In Finlandia, Jutta Urpilainen esce di scena. Dopo aver guidato il Partito Socialdemocratico per sei anni, è stata sconfitta da Antti Rinne nel congresso dello scorso fine settimana: 243 voti per Urpilainen e 257 per Rinne, che oltre alla carica di numero uno dei socialdemocratici erediterà da Urpilainen quasi certamente anche la poltrona di ministro delle Finanze. Per la Finlandia è l’ennesimo cambio ai vertici di un governo che tra poche settimane perderà anche il primo ministro Katainen.

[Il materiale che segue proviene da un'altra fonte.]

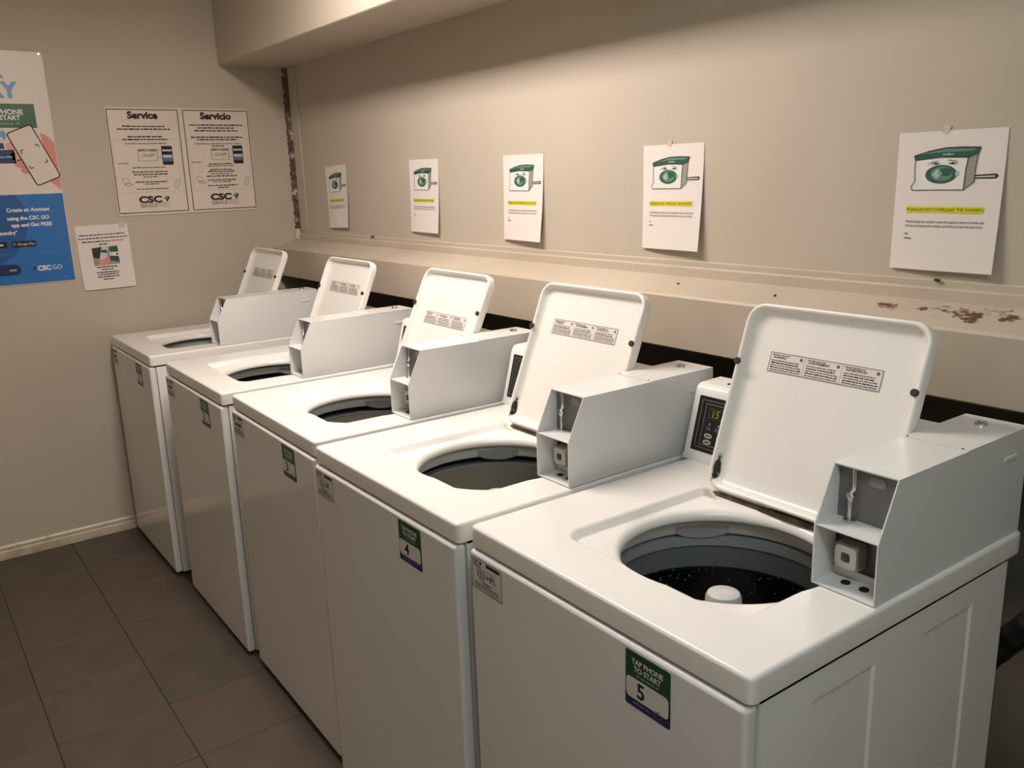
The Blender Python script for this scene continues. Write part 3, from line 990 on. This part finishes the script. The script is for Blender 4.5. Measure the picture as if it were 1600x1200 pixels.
def notice_print(p):
    k = M_INK
    door = [(0.436, 0.695)]
    p.poly([(0.181, 0.799), (0.673, 0.81), (0.661, 0.727), (0.656, 0.584), (0.168, 0.584), (0.157, 0.613), (0.189, 0.645), (0.181, 0.72)], M_WHITE)
    p.poly([(0.673, 0.81), (0.76, 0.837), (0.748, 0.725), (0.746, 0.637), (0.656, 0.584), (0.661, 0.727)], M_CARTS)
    p.poly([(0.741, 0.686), (0.744, 0.659), (0.935, 0.660), (0.956, 0.677), (0.935, 0.694)], k)
    p.up()
    p.poly([(0.750, 0.676), (0.750, 0.669), (0.925, 0.672), (0.925, 0.681)], M_PAPER)
    p.poly([(0.167, 0.831), (0.315, 0.862), (0.464, 0.881), (0.622, 0.882), (0.78, 0.876), (0.763, 0.837), (0.673, 0.81), (0.423, 0.818), (0.181, 0.799)], M_CARTG)
    p.ellipse(0.436, 0.695, 0.15, 0.066, M_CARTG)
    p.rect(0.568, 0.682, 0.606, 0.717, M_CARTGL, 0.003)
    p.up()
    p.poly([(0.20, 0.838), (0.464, 0.875), (0.75, 0.870), (0.70, 0.853), (0.432, 0.850)], M_CARTG2)
    p.ellipse(0.442, 0.699, 0.104, 0.051, M_CARTG2)
    p.greek(0.44, 0.829, 0.54, 0.012, M_CARTGL, 2)
    p.up()
    p.poly([(0.352, 0.695), (0.40, 0.735), (0.45, 0.700), (0.40, 0.662)], M_CARTGL)
    p.ellipse(0.475, 0.711, 0.062, 0.029, M_CARTG)
    for pts in ([(0.181, 0.799), (0.181, 0.72), (0.189, 0.645), (0.157, 0.613), (0.168, 0.584), (0.656, 0.584), (0.746, 0.637), (0.748, 0.725), (0.76, 0.837)],
                [(0.673, 0.81), (0.661, 0.727), (0.656, 0.584)],
                [(0.167, 0.831), (0.315, 0.862), (0.464, 0.881), (0.622, 0.882), (0.78, 0.876), (0.763, 0.837), (0.673, 0.81), (0.423, 0.818), (0.181, 0.799), (0.167, 0.831)]):
        p.path(pts, 0.0014, k)
    for e in ([(0.30, 0.765), (0.34, 0.782), (0.40, 0.792)], [(0.49, 0.795), (0.54, 0.791), (0.585, 0.780)]):
        p.path(e, 0.0010, k)
    for c in (0.378, 0.535):
        p.ellipse(c, 0.772, 0.042, 0.008, M_CARTS)
        p.ellipse(c + 0.004, 0.772, 0.015, 0.007, k)
    p.rect(0.13, 0.421, 0.856, 0.466, M_YELLOW)
    p.up()
    p.text('PLEASE DO NOT OVERLOAD THE WASHERS', 0.137, 0.432, mat('text_on_highlight', (60, 62, 10), 0.7), width=0.712, height=0.024)
    p.text('Overloading the washers cause the agitator items to break and', 0.133, 0.349, k, width=0.745, height=0.0165, bold=0.008)
    p.text('end up burning up the washer, and then no one can use them.', 0.133, 0.319, k, width=0.74, height=0.0165, bold=0.008)
    p.greek(0.133, 0.262, 0.165, 0.008, k, 1)
    p.greek(0.133, 0.229, 0.205, 0.008, k, 2)

NOTICES = [(0.470, 1.637, -2.2, 0.004, 0.012, 'white washer-overload notice beside the flaking corner, above washer 1'),
           (1.246, 1.640, 0.6, 0.005, 0.010, 'white washer-overload notice second from the flaking corner, above washer 2'),
           (1.874, 1.634, 0.5, 0.006, 0.016, 'white washer-overload notice third from the corner, above washer 3'),
           (2.531, 1.636, 0.0, 0.005, 0.016, 'white washer-overload notice above the gap between washers 4 and 5'),
           (3.271, 1.628, 0.0, 0.004, 0.012, 'white washer-overload notice above washer 5, largest in view, taped at top')]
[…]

Rinne ha già spiegato la sua ricetta per il partito e per la Finlandia: creazione di posti di lavoro, più stimoli all’economia, le persone al centro dell’attività politica. Le elezioni europee saranno il primo banco di prova. “Rinne non ha paura di apparire duro e inflessibile” ha spiegato all’agenzia Bloomberg il ricercatore Mari K. Niemi, “vuole raggiungere il cittadino medio, che pretende più buon senso e meno politically correct”.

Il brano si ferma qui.